88mph today announced it will not provide investment to any further startups, but over the next two years will continue to support the 36 startups the fund has backed to date.

“We will focus on working with the companies we have already funded to get some good return for our investors and founders,” said 88mph founder Kresten Buch.

“So, if you are a startup looking for funding in these markets, then we will unfortunately not be able to help you at the moment.”

Thanking all those who have been involved in 88mph’s work over the past four years, Buch said he is impressed by the extent to which the startup ecosystems across Africa have developed.

“It’s amazing to see how much the environment for starting and growing companies in Africa has developed in this short time. I’m certain we will see even more successful companies emerge over the next few years,” he said.

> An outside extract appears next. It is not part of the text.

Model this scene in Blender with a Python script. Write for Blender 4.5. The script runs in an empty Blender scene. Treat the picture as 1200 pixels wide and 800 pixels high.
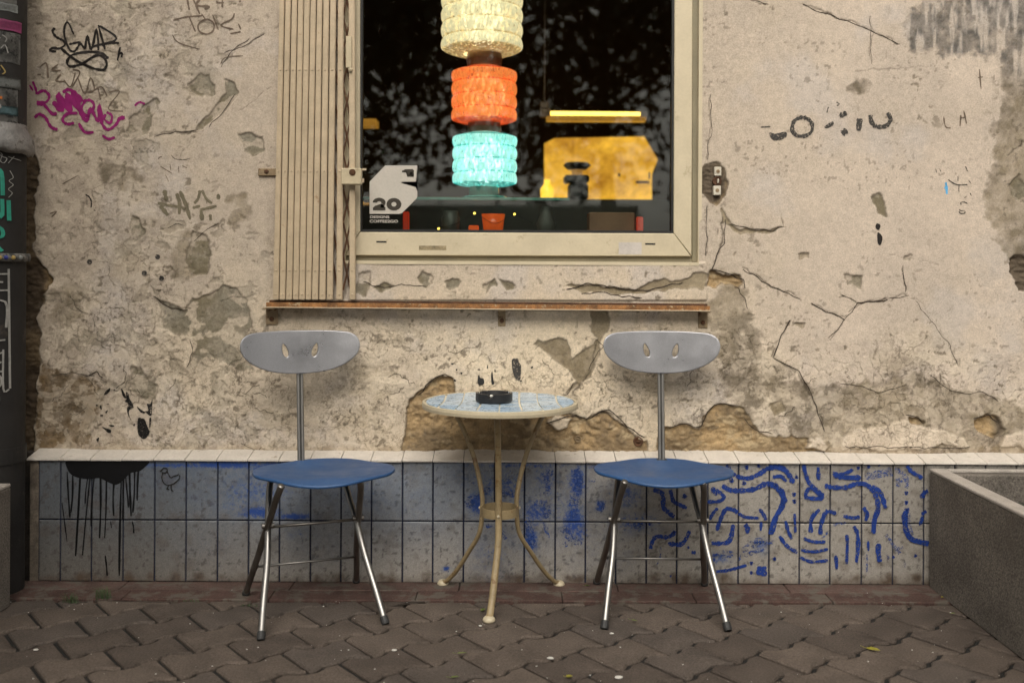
import bpy, bmesh, math, random
import numpy as np
from mathutils import Vector, Matrix
rnd = random.Random(7)
S = bpy.context.scene
COL = S.collection
R = math.radians

# ------------------------------------------------------------ camera
F, HY, ROLL, HC = 1167.0, 310.0, 0.0048, 1.186
cam = bpy.data.objects.new('camera', bpy.data.cameras.new('camera'))
COL.objects.link(cam)
cam.data.sensor_width = 36; cam.data.lens = F/1200*36
cam.data.shift_y = -(400-HY)/1200
cam.data.clip_start = .05; cam.data.clip_end = 500
cam.location = (0, 0, HC); cam.rotation_euler = (R(90), -ROLL, 0)
S.camera = cam
cam.data.dof.use_dof = True; cam.data.dof.focus_distance = 3.5; cam.data.dof.aperture_fstop = 1.5
# ------------------------------------------------------------ sky, sun, exposure
SUN_EL, SUN_AZ = 46, 186          # azimuth measured clockwise from +Y (north)
W = bpy.data.worlds.new('World'); S.world = W; W.use_nodes = True
nt = W.node_tree; nt.nodes.clear()
sky = nt.nodes.new('ShaderNodeTexSky'); sky.sky_type = 'NISHITA'; sky.sun_disc = False
sky.sun_elevation = R(SUN_EL); sky.sun_rotation = R(SUN_AZ)
sky.air_density = 1.0; sky.dust_density = 4.0; sky.ozone_density = .5
hs = nt.nodes.new('ShaderNodeHueSaturation'); hs.inputs['Saturation'].default_value = .12
bg = nt.nodes.new('ShaderNodeBackground'); bg.inputs[1].default_value = .15
wo = nt.nodes.new('ShaderNodeOutputWorld')
nt.links.new(sky.outputs[0], hs.inputs['Color']); wt_ = nt.nodes.new('ShaderNodeMixRGB'); wt_.blend_type = 'MULTIPLY'; wt_.inputs[0].default_value = 1; wt_.inputs[2].default_value = (1.0, .955, .875, 1)      # warm evening overcast
nt.links.new(hs.outputs[0], wt_.inputs[1]); nt.links.new(wt_.outputs[0], bg.inputs[0]); nt.links.new(bg.outputs[0], wo.inputs[0])
sl = bpy.data.lights.new('sun', 'SUN'); sl.energy = 1.4; sl.angle = R(58); sl.color = (1, .945, .86)
so = bpy.data.objects.new('sun', sl); COL.objects.link(so)
d = Vector((math.sin(R(SUN_AZ))*math.cos(R(SUN_EL)), math.cos(R(SUN_AZ))*math.cos(R(SUN_EL)), math.sin(R(SUN_EL))))
so.rotation_euler = d.to_track_quat('Z', 'Y').to_euler(); so.location = (0, -5, 12)
S.view_settings.view_transform = 'Standard'; S.view_settings.look = 'None'
S.view_settings.exposure = 0.60; S.view_settings.gamma = 1
S.render.engine = 'CYCLES'
S.cycles.use_denoising = True
S.cycles.max_bounces = 8; S.cycles.transparent_max_bounces = 16
S.cycles.sample_clamp_indirect = 4

# ------------------------------------------------------------ geometry of the place
def P(px, py, Y):                 # where the sight line of a photo pixel meets depth Y
    u, v = px-600, py-HY
    return Vector(((u+ROLL*v)*Y/F, Y, HC-(v-ROLL*u)*Y/F))
def G(px, py, z=0.0):             # ... or height z
    u, v = px-600, py-HY
    return P(px, py, (HC-z)*F/(v-ROLL*u))
def pxl(X, Z, Y):
    u, v = X/Y*F, (HC-Z)/Y*F
    return 600+u-ROLL*v, HY+v+ROLL*u
YT, YW = 3.70, 3.785              # tile face, plaster face
# ------------------------------------------------------------ helpers
def link(o, parent=None):
    COL.objects.link(o)
    if parent is not None: o.parent = parent
    return o
def tag(o, label=None, cat=None, group=None, kind=None):
    if label: o['label'] = label
    if cat: o['category'] = cat
    if group: o['group'] = group
    if kind: o['kind'] = kind
    return o
def empty(name, loc=(0, 0, 0), rz=0, **k):
    o = bpy.data.objects.new(name, None); o.location = loc; o.rotation_euler = (0, 0, rz)
    o.empty_display_size = .1
    return tag(link(o), **k)
def fin(bm, name, mat, parent=None, smooth=False, recalc=True):
    if recalc: bmesh.ops.recalc_face_normals(bm, faces=bm.faces)
    me = bpy.data.meshes.new(name); bm.to_mesh(me); bm.free()
    if mat: me.materials.append(mat)
    if smooth: me.polygons.foreach_set('use_smooth', [True]*len(me.polygons))
    o = link(bpy.data.objects.new(name, me))
    if parent is not None:
        o.parent = parent
        o.matrix_parent_inverse = Matrix.Identity(4)
    return o
def box(bm, a, b, bev=0.0, seg=1, rot=None, about=None):
    r = bmesh.ops.create_cube(bm, size=1); vs = r['verts']
    c = [(a[i]+b[i])/2 for i in range(3)]; s = [abs(b[i]-a[i]) for i in range(3)]
    for v in vs: v.co = Vector((v.co[0]*s[0], v.co[1]*s[1], v.co[2]*s[2]))
    if bev:
        es = list({e for v in vs for e in v.link_edges})
        rr = bmesh.ops.bevel(bm, geom=es, offset=bev, segments=seg, affect='EDGES')
        vs = list({v for f in rr['faces'] for v in f.verts} | {v for v in vs if v.is_valid})
    for v in vs: v.co += Vector(c)
    if rot is not None:
        bmesh.ops.rotate(bm, verts=vs, cent=about or c, matrix=rot)
    return vs
def prism(bm, pts, direction):    # extrude a 3-D polygon along a vector
    n = len(pts); dv = Vector(direction)
    A = [bm.verts.new(Vector(p)) for p in pts]; B = [bm.verts.new(Vector(p)+dv) for p in pts]
    bm.faces.new(A); bm.faces.new(B[::-1])
    for i in range(n): bm.faces.new((A[i], B[i], B[(i+1) % n], A[(i+1) % n]))
    return A+B
def catmull(pts, n=6, closed=False):
    pts = [Vector(p) for p in pts]
    if len(pts) < 3 and not closed: return pts
    out = []; m = len(pts)
    for i in range(m if closed else m-1):
        if closed: p0, p1, p2, p3 = pts[i-1], pts[i], pts[(i+1) % m], pts[(i+2) % m]
        else: p0, p1, p2, p3 = pts[max(i-1, 0)], pts[i], pts[i+1], pts[min(i+2, m-1)]
        for k in range(n):
            t = k/n
            out.append(.5*((2*p1)+(p2-p0)*t+(2*p0-5*p1+4*p2-p3)*t*t+(3*p1-p0-3*p2+p3)*t**3))
    if not closed: out.append(pts[-1])
    return out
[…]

Launched in Kenya in 2011, 88mph has run yearly accelerator programmes in Kenya and South Africa, providing seed funding to the startups it selected for its programmes.

The 2011 Kenyan pilot programme saw the fund invest US$500,000 in seven startups; followed by a US$1.2 million accelerator held in Kenya the next year, with 12 participating startups.  In 2013, the fund launched an incubator in South Africa, investing US$1.2 million in 13 startups.

In 2014, 88mph announced a joint venture with Nigeria’s L5Lab, launching the US$1.5 million 440.ng accelerator in Lagos, with nine startups selected to participate in the 12 week programme.

Disrupt Africa reported in January this year, 88mph announced it would not host a South African accelerator this year, but said it would try a “rejigged” model, involving a one-week programme throughout which a team of investors worked with startups on their businesses, with the potential for investments to be made at the end of the week.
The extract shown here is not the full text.